In 1979, Carl Ryther and his family returned to Texas after 17 years of agricultural missions in Bangladesh (formerly East Pakistan). The Salleys invited Ryther to join World Hunger Relief, Inc. in 1979 to develop a program to train individuals to address hunger needs around the world. In the subsequent 32 years, WHRI has trained more than 350 interns working in 20 countries spanning 4 continents. These interns work for various international organizations promoting sustainable food production and economic development.

During his years in Bangladesh, Ryther developed simple food production systems to address the food needs of the poor. These systems, which included intensive vegetable production in grow-beds, rabbit husbandry, and agroforestry, were designed to maximize food production in situations of limited land resources. In 1980, Ryther completed a Backyard Food Production Systems training manual which was translated into several languages.

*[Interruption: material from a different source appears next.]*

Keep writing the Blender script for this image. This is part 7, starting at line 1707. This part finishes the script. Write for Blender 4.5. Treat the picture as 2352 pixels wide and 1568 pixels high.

In 1994, Lee and Kathleen Piche joined WHRI as co-directors, working alongside Ryther. They expanded the program to include a Grade-A goat dairy, dried flower production, and fresh market vegetables organized in a community supported agriculture (CSA) model. They were also instrumental in significant facility improvements, including construction of the Carl and Jean Ryther Education Building, which was completed just before Ryther's death in 1999.

In subsequent years, WHRI's training expanded to include sustainable technologies appropriate to developing countries with more extensive resources and production. These systems include alley cropping, larger-scale organic vegetable production, drip irrigation, and rotational grazing of livestock including goats, cattle, and chickens.

In the mid-1980s, WHRI personnel became active in development programs in Haiti, Guatemala, Mexico, Kenya, and India. Most of these efforts involved agroforestry, utilizing the "miracle tree" Leucaena leucocephala. Well-digging for irrigation and sanitary drinking water was also a component of many of these programs.

The Ferrier, Haiti program is now 30 years old and has led to the formation of a sister organization, World Hunger Relief, Haiti. Other international partners include the Valle Nuevo community in north-central El Salvador.

In central Texas, WHRI has addresses hunger issues of low income, elderly and disabled individuals through various community gardening projects. We also provide training in gardening for schools and other community groups. Each year we host several thousand individuals for educational programs focusing on sustainable agriculture, environmental responsibility, and world hunger issues.

In 2003, Neil Rowe Miller began as Executive Director. In the following years, WHRI underwent a major reorganization of its intern training program, providing a more comprehensive full-time curriculum, and offering living stipends in addition to room and board. WHRI staff has expanded to include four full-time and four-part time positions.

As we look toward the future, we anticipate significant expansion of our partnerships with organizations around the world. We are excited about the many opportunities God is presenting us to combat poverty and hunger in His name.